Map of Warsaw Uprising 1944 Memory Places

         The Interactive Map of Warsaw Uprising Memory documents the places bound up with the Warsaw Uprising that are spread all over the city. It was prepared basing on the map "Places of Memory of Warsaw Uprising" issued by The City of Warsaw Promotion Department on the 60-th anniversary of the Warsaw Uprising.
         The basic material was supplemented with new commemorating plates and monuments that were not marked in the above publication.
         The layout and construction of the map allow comfortable journey through the districts of Warsaw. The map will be verified and mastered.

       


       

         When walking through Warsaw, sometimes one notices strange inconsistencies. The streets end just to continue in some other place, one can read about the houses standing by the non-existing streets and places. This is not the coincidence, it is the visible memory of the events from 60 years back in history.
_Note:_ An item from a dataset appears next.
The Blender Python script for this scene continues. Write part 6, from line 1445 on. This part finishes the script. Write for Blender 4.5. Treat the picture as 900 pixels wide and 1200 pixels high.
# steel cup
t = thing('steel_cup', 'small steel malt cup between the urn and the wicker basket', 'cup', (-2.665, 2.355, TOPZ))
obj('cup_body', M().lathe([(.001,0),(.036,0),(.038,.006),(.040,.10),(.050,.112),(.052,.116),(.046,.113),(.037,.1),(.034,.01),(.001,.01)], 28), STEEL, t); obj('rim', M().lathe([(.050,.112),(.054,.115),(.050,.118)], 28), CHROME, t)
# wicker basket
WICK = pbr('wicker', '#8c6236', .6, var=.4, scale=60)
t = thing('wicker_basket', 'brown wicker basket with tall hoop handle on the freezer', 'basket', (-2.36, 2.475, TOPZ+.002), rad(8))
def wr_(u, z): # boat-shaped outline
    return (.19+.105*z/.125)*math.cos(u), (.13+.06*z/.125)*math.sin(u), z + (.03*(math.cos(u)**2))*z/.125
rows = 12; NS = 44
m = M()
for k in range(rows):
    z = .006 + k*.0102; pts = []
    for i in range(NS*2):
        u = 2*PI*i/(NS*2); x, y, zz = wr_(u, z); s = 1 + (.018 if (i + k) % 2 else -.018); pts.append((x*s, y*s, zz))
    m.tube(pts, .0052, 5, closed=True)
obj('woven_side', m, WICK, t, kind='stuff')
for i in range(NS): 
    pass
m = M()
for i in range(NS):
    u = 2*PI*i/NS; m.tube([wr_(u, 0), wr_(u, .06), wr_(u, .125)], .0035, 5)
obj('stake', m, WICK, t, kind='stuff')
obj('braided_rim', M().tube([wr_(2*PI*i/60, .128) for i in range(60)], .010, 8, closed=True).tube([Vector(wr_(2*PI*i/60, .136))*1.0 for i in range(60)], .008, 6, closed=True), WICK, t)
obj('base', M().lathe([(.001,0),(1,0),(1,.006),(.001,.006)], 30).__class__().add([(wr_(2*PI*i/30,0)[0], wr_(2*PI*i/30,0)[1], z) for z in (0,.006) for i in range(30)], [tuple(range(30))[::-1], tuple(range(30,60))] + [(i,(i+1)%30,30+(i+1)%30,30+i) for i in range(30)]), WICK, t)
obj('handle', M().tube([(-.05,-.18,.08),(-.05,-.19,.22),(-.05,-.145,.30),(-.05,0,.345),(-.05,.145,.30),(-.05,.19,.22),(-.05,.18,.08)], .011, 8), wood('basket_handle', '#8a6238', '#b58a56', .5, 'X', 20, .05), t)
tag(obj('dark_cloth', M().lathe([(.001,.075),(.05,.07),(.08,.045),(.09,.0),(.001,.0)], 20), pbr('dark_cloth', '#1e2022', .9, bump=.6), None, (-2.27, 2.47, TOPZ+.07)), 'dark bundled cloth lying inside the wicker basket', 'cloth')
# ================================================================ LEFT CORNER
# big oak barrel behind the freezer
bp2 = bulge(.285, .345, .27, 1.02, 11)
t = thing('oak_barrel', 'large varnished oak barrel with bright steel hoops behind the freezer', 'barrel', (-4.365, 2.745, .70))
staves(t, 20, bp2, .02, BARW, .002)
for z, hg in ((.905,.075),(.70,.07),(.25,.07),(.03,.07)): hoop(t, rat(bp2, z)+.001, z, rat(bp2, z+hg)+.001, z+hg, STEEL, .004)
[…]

Warsaw has changed for ever after the World War II. Some parks and squares in Wola, Czerniakow, Powisle and Srodmiescie are in fact the cemeteries of exterminated districts of the city. At one time, they were full of life streets and squares. Now, the grass fields host only the boards in memory of the shot civilians and the points of resistance during the Uprising.
         Over 140 years ago, the inhabitants of Krakow have raised Kopiec Kosciuszki (Kosciuszki Mound) at the Sikorki hill near the city to commemorate the Kosciuszko Insurrection. It was raised from the soil of the fields of the suburbs of Krakow and from the battlefields of the Kosciuszko Insurection.
         In Warsaw the Mound of the Warsaw Uprising is located at Bartycka Street in Czerniakow. Up to this day as a consequence of the marginalization of the memory of the Warsaw Uprising it is named Kopiec Czerniakowski (Czerniakow Mound). It was raised from debris of demolished Warsaw districts that were very precisely exterminated by Nazis during the 3 months following the Uprising's collapse. This was the result of insane Himmler's order to exterminate the rebellious capital of Poland. In fact the mound is one more Warsaw's cemetery - the cemetery of the murdered city.